◆ PROBLEM TO SOLVE: Quote the listing in full, exactly as given, minus any pictures.

◆ SUPPLIED DATA:
:::

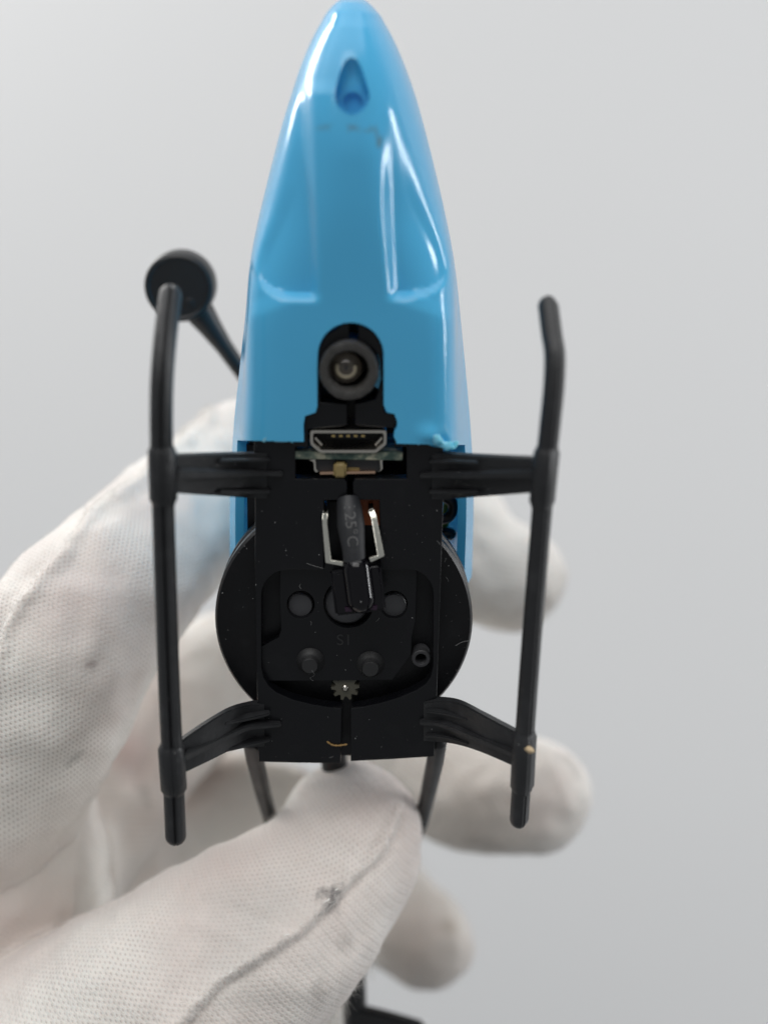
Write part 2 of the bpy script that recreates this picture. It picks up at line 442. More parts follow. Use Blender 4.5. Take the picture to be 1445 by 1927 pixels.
bmesh.ops.bisect_plane(bm, geom=bm.verts[:]+bm.edges[:]+bm.faces[:], plane_co=vco, plane_no=vno)
bmesh.ops.bisect_plane(bm, geom=[g for g in bm.verts[:]+bm.edges[:]+bm.faces[:]], plane_co=(0, 0, hcut), plane_no=(0, 0, 1))
bmesh.ops.delete(bm, geom=[f for f in bm.faces if (f.calc_center_median()-vco).dot(vno) < -1e-7 and f.calc_center_median().z > hcut+1e-7], context='FACES')
for v in bm.verts:                          # the cut edge is trimmed by hand
    if abs((v.co-vco).dot(vno)) < 2e-6 and v.co.z > -0.004:
        q = H(660, 833, 1.8); k = noise.noise(Vector((v.co.x*1500, 3.1, 0)))
        e = -0.00004*abs(k)
        for (x0, wd_, am) in ((830, 13, -0.0003), (851, 5, -0.0002)):
            e += am*math.exp(-((v.co.x/MM-H(x0, 833, 1.8).x)*K/wd_)**2)
        v.co.y += e
s_ = sum((f.normal.z for f in bm.faces if f.calc_center_median().z > 0.001))
if s_ < 0: bmesh.ops.reverse_faces(bm, faces=bm.faces[:])
bm.to_mesh(canopy.data); bm.free()
# cutters
def prism(loop, h0, h1):
    A = [H(x, y, 1.8) for x, y in loop]; n = len(A)
    vs = [Vector((p.x, p.y, h0)) for p in A]+[Vector((p.x, p.y, h1)) for p in A]
    fs = [tuple(range(n)), tuple(range(2*n-1, n-1, -1))]+[(i, (i+1) % n, n+(i+1) % n, n+i) for i in range(n)]
    return vs, fs
jit = lambda p, a=1.0: (p[0]+random.uniform(-a, a), p[1]+random.uniform(-a, a))
U_slot = [(572, 900), (572, 831), (571, 800), (574, 783), (594, 776), (597, 765), (597, 690), (598, 662)]+[
    (660+62*math.cos(math.radians(a)), 668+61*math.sin(math.radians(a))) for a in range(186, 356, 10)]+[
    (722, 665), (722, 762), (728, 776), (742, 779), (747, 792), (747, 803), (742, 812), (741, 822), (746, 832), (746, 900)]
rear = [(300, 1300), (300, 832), (470, 832), (500, 831), (520, 829), (572, 831), (660, 832), (746, 832), (790, 829), (815, 828), (835, 838), (852, 838), (1000, 838), (1000, 1300)]
TD = [(662, 108), (650, 114), (641, 132), (634, 155), (630, 178), (634, 196), (646, 209), (662, 215), (678, 210), (690, 197), (695, 180), (690, 157), (682, 132), (673, 114)]
TDs = [(p.x, p.y) for p in crom([(x, y, 0) for x, y in TD], 5, True)]
tdl = [H(x, y, surf_h(x, y)) for x, y in TDs]
nT = len(tdl)
cutT = ([Vector((p.x, p.y, p.z+4)) for p in tdl]+[Vector((p.x, p.y, p.z-2.5)) for p in tdl],
        [tuple(range(nT)), tuple(range(2*nT-1, nT-1, -1))]+[(i, (i+1) % nT, nT+(i+1) % nT, nT+i) for i in range(nT)])
cuts = [prism(U_slot, -7, 8), cutT]
canopy.modifiers.new('s', 'SOLIDIFY').thickness = 0.9*MM; canopy.modifiers['s'].offset = -1
tmp = []
for k, c_ in enumerate(cuts):
    t = obj('cut', *c_, 'blue'); tmp.append(t)
    md = canopy.modifiers.new('b%d' % k, 'BOOLEAN'); md.object = t; md.operation = 'DIFFERENCE'; md.solver = 'EXACT'
dg = bpy.context.evaluated_depsgraph_get(); dg.update()
me = bpy.data.meshes.new_from_object(canopy.evaluated_get(dg))
canopy.modifiers.clear(); canopy.data = me; me.name = 'canopy'
for t in tmp: bpy.data.objects.remove(t)
me.materials.clear(); me.materials.append(M['blue'])
me.shade_smooth(); me.set_sharp_from_angle(angle=math.radians(38))
canopy.parent = heli
canopy['label'] = 'glossy blue nose canopy with a slot in its underside'
m, nt, b = mat('chipped_plastic')
b.inputs['Base Color'].default_value = (0.20, 0.58, 0.80, 1); b.inputs['Roughness'].default_value = 0.25
b.inputs['Subsurface Weight'].default_value = 0.5; b.inputs['Subsurface Scale'].default_value = 0.002; b.inputs['Subsurface Radius'].default_value = (0.4, 0.8, 1)
M['chip'] = m
for (pp, rr, sd_) in (([(786, 827), (800, 823), (816, 824), (828, 832), (838, 839), (852, 841), (856, 832)], [0.35, 0.62, 0.6, 0.45, 0.3, 0.28, 0.15], 1.0),
                      ([(498, 828), (506, 823), (520, 826), (536, 825), (548, 829)], [0.12, 0.26, 0.2, 0.26, 0.12], 4.0)):
    cp = crom([H(x, y, 1.38) for x, y in pp], 8)
    rd = np.interp(np.linspace(0, 1, len(cp)), np.linspace(0, 1, len(rr)), rr)
    v_, f_ = tube(cp, list(rd), 16, True)
    v_ = [p+Vector((noise.noise(p*1.7+Vector((sd_, 0, 0))), noise.noise(p*1.7+Vector((0, sd_, 3))), noise.noise(p*2.1+Vector((7, 0, sd_)))))*0.3 for p in v_]
    obj('chipped_edge', v_, f_, 'chip', canopy, True)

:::

◆ THE SOLUTION:
Write part 2 of the bpy script that recreates this picture. It picks up at line 442. More parts follow. Use Blender 4.5. Take the picture to be 1445 by 1927 pixels.
bmesh.ops.bisect_plane(bm, geom=bm.verts[:]+bm.edges[:]+bm.faces[:], plane_co=vco, plane_no=vno)
bmesh.ops.bisect_plane(bm, geom=[g for g in bm.verts[:]+bm.edges[:]+bm.faces[:]], plane_co=(0, 0, hcut), plane_no=(0, 0, 1))
bmesh.ops.delete(bm, geom=[f for f in bm.faces if (f.calc_center_median()-vco).dot(vno) < -1e-7 and f.calc_center_median().z > hcut+1e-7], context='FACES')
for v in bm.verts:                          # the cut edge is trimmed by hand
    if abs((v.co-vco).dot(vno)) < 2e-6 and v.co.z > -0.004:
        q = H(660, 833, 1.8); k = noise.noise(Vector((v.co.x*1500, 3.1, 0)))
        e = -0.00004*abs(k)
        for (x0, wd_, am) in ((830, 13, -0.0003), (851, 5, -0.0002)):
            e += am*math.exp(-((v.co.x/MM-H(x0, 833, 1.8).x)*K/wd_)**2)
        v.co.y += e
s_ = sum((f.normal.z for f in bm.faces if f.calc_center_median().z > 0.001))
if s_ < 0: bmesh.ops.reverse_faces(bm, faces=bm.faces[:])
bm.to_mesh(canopy.data); bm.free()
# cutters
def prism(loop, h0, h1):
    A = [H(x, y, 1.8) for x, y in loop]; n = len(A)
    vs = [Vector((p.x, p.y, h0)) for p in A]+[Vector((p.x, p.y, h1)) for p in A]
    fs = [tuple(range(n)), tuple(range(2*n-1, n-1, -1))]+[(i, (i+1) % n, n+(i+1) % n, n+i) for i in range(n)]
    return vs, fs
jit = lambda p, a=1.0: (p[0]+random.uniform(-a, a), p[1]+random.uniform(-a, a))
U_slot = [(572, 900), (572, 831), (571, 800), (574, 783), (594, 776), (597, 765), (597, 690), (598, 662)]+[
    (660+62*math.cos(math.radians(a)), 668+61*math.sin(math.radians(a))) for a in range(186, 356, 10)]+[
    (722, 665), (722, 762), (728, 776), (742, 779), (747, 792), (747, 803), (742, 812), (741, 822), (746, 832), (746, 900)]
rear = [(300, 1300), (300, 832), (470, 832), (500, 831), (520, 829), (572, 831), (660, 832), (746, 832), (790, 829), (815, 828), (835, 838), (852, 838), (1000, 838), (1000, 1300)]
TD = [(662, 108), (650, 114), (641, 132), (634, 155), (630, 178), (634, 196), (646, 209), (662, 215), (678, 210), (690, 197), (695, 180), (690, 157), (682, 132), (673, 114)]
TDs = [(p.x, p.y) for p in crom([(x, y, 0) for x, y in TD], 5, True)]
tdl = [H(x, y, surf_h(x, y)) for x, y in TDs]
nT = len(tdl)
cutT = ([Vector((p.x, p.y, p.z+4)) for p in tdl]+[Vector((p.x, p.y, p.z-2.5)) for p in tdl],
        [tuple(range(nT)), tuple(range(2*nT-1, nT-1, -1))]+[(i, (i+1) % nT, nT+(i+1) % nT, nT+i) for i in range(nT)])
cuts = [prism(U_slot, -7, 8), cutT]
canopy.modifiers.new('s', 'SOLIDIFY').thickness = 0.9*MM; canopy.modifiers['s'].offset = -1
tmp = []
for k, c_ in enumerate(cuts):
    t = obj('cut', *c_, 'blue'); tmp.append(t)
    md = canopy.modifiers.new('b%d' % k, 'BOOLEAN'); md.object = t; md.operation = 'DIFFERENCE'; md.solver = 'EXACT'
dg = bpy.context.evaluated_depsgraph_get(); dg.update()
me = bpy.data.meshes.new_from_object(canopy.evaluated_get(dg))
canopy.modifiers.clear(); canopy.data = me; me.name = 'canopy'
for t in tmp: bpy.data.objects.remove(t)
me.materials.clear(); me.materials.append(M['blue'])
me.shade_smooth(); me.set_sharp_from_angle(angle=math.radians(38))
canopy.parent = heli
canopy['label'] = 'glossy blue nose canopy with a slot in its underside'
m, nt, b = mat('chipped_plastic')
b.inputs['Base Color'].default_value = (0.20, 0.58, 0.80, 1); b.inputs['Roughness'].default_value = 0.25
b.inputs['Subsurface Weight'].default_value = 0.5; b.inputs['Subsurface Scale'].default_value = 0.002; b.inputs['Subsurface Radius'].default_value = (0.4, 0.8, 1)
M['chip'] = m
for (pp, rr, sd_) in (([(786, 827), (800, 823), (816, 824), (828, 832), (838, 839), (852, 841), (856, 832)], [0.35, 0.62, 0.6, 0.45, 0.3, 0.28, 0.15], 1.0),
                      ([(498, 828), (506, 823), (520, 826), (536, 825), (548, 829)], [0.12, 0.26, 0.2, 0.26, 0.12], 4.0)):
    cp = crom([H(x, y, 1.38) for x, y in pp], 8)
    rd = np.interp(np.linspace(0, 1, len(cp)), np.linspace(0, 1, len(rr)), rr)
    v_, f_ = tube(cp, list(rd), 16, True)
    v_ = [p+Vector((noise.noise(p*1.7+Vector((sd_, 0, 0))), noise.noise(p*1.7+Vector((0, sd_, 3))), noise.noise(p*2.1+Vector((7, 0, sd_)))))*0.3 for p in v_]
    obj('chipped_edge', v_, f_, 'chip', canopy, True)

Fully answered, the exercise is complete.